In this specification, diffuse transmittance and diffuse reflectance data is measured of filaments or tapes themselves of the netting or ground cover material. For filaments, filaments are aligned side by side with no (or minimal) gaps between them to create a surface area large enough for a monochromatic beam to focus upon. The method of measurement is described below. Diffuse reflectance and diffuse transmittance of a region of netting or ground cover material as a whole can be calculated by determining the proportion of area covered by the tapes or filaments versus that not covered by tapes or filaments.

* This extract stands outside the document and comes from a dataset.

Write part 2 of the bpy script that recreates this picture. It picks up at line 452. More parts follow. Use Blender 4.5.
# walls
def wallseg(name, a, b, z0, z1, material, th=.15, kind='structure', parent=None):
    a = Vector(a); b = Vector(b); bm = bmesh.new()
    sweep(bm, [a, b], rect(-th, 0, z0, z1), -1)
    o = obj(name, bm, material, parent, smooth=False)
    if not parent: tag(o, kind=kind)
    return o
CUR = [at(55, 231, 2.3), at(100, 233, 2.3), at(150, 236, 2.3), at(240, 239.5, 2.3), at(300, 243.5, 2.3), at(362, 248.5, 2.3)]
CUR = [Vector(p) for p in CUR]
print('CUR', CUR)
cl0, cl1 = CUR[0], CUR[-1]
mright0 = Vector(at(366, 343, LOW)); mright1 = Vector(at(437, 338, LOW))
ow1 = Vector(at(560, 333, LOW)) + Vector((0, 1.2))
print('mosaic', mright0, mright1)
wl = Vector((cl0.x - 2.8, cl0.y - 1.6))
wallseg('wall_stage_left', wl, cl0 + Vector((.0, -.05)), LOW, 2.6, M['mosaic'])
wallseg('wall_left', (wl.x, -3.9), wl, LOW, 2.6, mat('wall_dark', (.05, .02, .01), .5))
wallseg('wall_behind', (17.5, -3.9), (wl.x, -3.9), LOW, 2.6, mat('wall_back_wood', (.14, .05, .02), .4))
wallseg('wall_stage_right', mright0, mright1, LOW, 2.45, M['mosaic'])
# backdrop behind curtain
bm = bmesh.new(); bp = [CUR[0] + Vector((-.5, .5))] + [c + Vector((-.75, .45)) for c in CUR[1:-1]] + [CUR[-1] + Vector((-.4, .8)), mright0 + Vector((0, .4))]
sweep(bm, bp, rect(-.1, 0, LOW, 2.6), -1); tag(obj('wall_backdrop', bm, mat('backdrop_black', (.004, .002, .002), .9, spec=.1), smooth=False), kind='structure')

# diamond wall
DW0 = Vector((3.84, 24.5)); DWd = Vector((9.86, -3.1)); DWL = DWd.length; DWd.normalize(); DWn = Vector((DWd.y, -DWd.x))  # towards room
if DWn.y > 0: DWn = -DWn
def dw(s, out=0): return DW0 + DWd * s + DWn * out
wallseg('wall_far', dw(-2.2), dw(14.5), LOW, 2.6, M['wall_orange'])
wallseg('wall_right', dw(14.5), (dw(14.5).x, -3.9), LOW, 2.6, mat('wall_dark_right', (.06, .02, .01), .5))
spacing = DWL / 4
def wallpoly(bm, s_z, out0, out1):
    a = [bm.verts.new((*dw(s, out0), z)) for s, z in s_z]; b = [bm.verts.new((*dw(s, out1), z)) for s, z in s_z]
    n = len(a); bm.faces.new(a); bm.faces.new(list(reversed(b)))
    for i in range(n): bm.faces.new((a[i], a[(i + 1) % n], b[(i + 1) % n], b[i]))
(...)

The spectrophotometer system is based around a GSA/McPherson 2051 1 metre focal length monochromator fitted with a prism predisperser and also stray light filters. The light source is a current regulated tungsten halogen lamp. The bandwidth is adjustable up to 3 nm. The monochromatic beam from the monochromator is focused onto the sample or into the integrating sphere using off-axis parabolic mirrors. The integrating spheres are coated with pressed halon powder (PTFE powder). Halon powder is also used as a white

reflectance reference material. The detector is usually a silicon photodiode connected to an electrometer amplifier and digital volt meter. The whole system is controlled using software written in LabVIEW. The detectors used can be photomultiplier tubes, silicon diodes or lead sulphide detectors. Diffuse Reflectance

Diffuse reflectance is measured using an integrating sphere with an internal diameter of 75 mm with the sample tilted at an angle of 6° to the incident light ( specular reflectance included ). The reference sample is pressed halon powder and a black cone is used to correct for stray light. Up to four test samples are mounted on a pneumatic driven sample changer along with the white reference and black cone. Diffuse Transmittance

Diffuse transmittance is measured using an integrating sphere with an internal diameter of 120 mm and coated with pressed halon powder. The sample is mounted on one port and the incident light port is at an angle of 90° around the sphere. The sphere rotates by 90° in the horizontal plane to allow the focused incident light to enter the sphere through the incident light port or the incident light to be transmitted through the sample and enter the sphere. The detector is mounted at the top of the sphere.

Absorbance

Absorbance is calculated as a back calculation from the calculated transmittance and reflectance values.

This description also incorporates herein by reference all subject matter disclosed in the claims appended hereto.

The foregoing describes the invention including preferred forms thereof. Alterations and modifications as will be obvious to those skilled in the art are intended to be incorporated in the scope hereof as defined in the accompanying claims.